The municipality has also been battling with severe water shortages, having experienced its worst water crisis in history.

“As far as we are concerned, water has been at optimum level from our sources,” said Mpahlwa this week.

“One place where we had a challenge was on the western side because of the low dams. We are now complementing that area with water from the east. So we are quite confident that there will be no shortage of water during the festival.”

Tony Lankester, the festival’s chief executive for the past 12 years, said that his team had anticipated that there would be a sufficient water supply for residents of Makhanda and visitors to the 11-day event.

“At the moment, the city is receiving about 13 megalitres of clean water a day from the local purification plant.

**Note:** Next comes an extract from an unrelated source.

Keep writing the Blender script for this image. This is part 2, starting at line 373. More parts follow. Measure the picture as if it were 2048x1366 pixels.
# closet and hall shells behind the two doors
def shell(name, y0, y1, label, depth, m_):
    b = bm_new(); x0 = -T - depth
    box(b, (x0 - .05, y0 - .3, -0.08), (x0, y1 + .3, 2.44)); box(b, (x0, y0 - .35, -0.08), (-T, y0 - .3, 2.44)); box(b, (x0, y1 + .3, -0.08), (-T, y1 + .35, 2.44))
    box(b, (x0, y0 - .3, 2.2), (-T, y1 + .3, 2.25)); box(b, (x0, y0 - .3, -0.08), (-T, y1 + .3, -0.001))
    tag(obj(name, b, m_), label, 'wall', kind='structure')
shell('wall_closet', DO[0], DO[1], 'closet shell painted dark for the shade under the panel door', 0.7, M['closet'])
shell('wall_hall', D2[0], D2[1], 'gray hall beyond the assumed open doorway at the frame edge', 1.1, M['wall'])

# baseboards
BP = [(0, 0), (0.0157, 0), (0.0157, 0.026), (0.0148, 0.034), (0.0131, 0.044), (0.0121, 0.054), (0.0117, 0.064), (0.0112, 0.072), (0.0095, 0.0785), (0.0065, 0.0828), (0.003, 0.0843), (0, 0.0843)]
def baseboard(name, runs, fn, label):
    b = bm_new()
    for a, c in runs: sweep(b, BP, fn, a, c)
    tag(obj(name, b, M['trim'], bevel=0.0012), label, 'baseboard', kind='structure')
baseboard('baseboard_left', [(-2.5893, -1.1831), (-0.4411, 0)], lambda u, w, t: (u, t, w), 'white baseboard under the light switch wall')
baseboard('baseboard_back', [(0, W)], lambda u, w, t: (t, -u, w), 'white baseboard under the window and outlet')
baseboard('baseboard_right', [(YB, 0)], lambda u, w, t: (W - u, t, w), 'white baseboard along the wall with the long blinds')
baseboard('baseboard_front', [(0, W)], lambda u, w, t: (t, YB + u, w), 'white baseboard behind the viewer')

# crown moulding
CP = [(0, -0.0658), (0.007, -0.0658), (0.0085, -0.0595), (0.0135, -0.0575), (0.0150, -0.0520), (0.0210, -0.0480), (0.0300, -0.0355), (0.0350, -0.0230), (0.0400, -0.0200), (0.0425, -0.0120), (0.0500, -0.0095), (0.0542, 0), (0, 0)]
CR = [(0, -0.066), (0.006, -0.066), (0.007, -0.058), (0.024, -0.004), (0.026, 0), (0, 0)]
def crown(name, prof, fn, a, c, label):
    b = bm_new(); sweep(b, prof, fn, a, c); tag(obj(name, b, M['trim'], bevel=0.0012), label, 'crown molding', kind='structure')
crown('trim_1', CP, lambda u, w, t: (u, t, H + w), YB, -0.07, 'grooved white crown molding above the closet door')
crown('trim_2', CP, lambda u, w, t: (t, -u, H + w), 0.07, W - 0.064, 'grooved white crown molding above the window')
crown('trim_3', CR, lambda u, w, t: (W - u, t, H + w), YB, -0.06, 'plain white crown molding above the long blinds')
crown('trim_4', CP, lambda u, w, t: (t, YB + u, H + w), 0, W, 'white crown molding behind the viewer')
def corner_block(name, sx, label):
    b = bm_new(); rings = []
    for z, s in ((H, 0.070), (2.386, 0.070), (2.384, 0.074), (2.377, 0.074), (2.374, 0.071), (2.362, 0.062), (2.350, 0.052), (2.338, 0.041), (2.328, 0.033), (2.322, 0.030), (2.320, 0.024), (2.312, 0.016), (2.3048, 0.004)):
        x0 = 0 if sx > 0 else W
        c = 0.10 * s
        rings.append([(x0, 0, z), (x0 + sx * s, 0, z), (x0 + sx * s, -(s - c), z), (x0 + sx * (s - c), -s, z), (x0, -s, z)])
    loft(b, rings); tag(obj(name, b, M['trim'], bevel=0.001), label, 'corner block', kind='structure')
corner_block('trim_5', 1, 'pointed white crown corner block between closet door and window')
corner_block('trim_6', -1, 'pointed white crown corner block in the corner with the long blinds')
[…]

That’s supplemented at key points by borehole water, which helps take some of the pressure off the municipal supply,” he told City Press.

However, Lankester emphasised the importance of using water sparingly, adding that his team had put measures in place in case of unforeseen circumstances.

“We have backup plans that involve bringing water in by truck, but those plans will stay on the back burner.”

Contingency plans were also in place for unavoidable incidents, including bad weather, which could “blow lines down” and lead to power outages.

The festival contributes more than R370 million to the Eastern Cape’s GDP and boosts the local economy by R94 million.

Once again, attendees are spoilt for choice as about 700 shows and 2 000 performances are being staged.

It is no surprise that popular local outfits such as Ladysmith Black Mambazo and the virtual reality thriller Frogman from the UK sold out equally quickly.

The buzz here never stops, with shows starting early in the morning and running until late at night, while the streets are lined with colourful arts and crafts from Makhanda and beyond.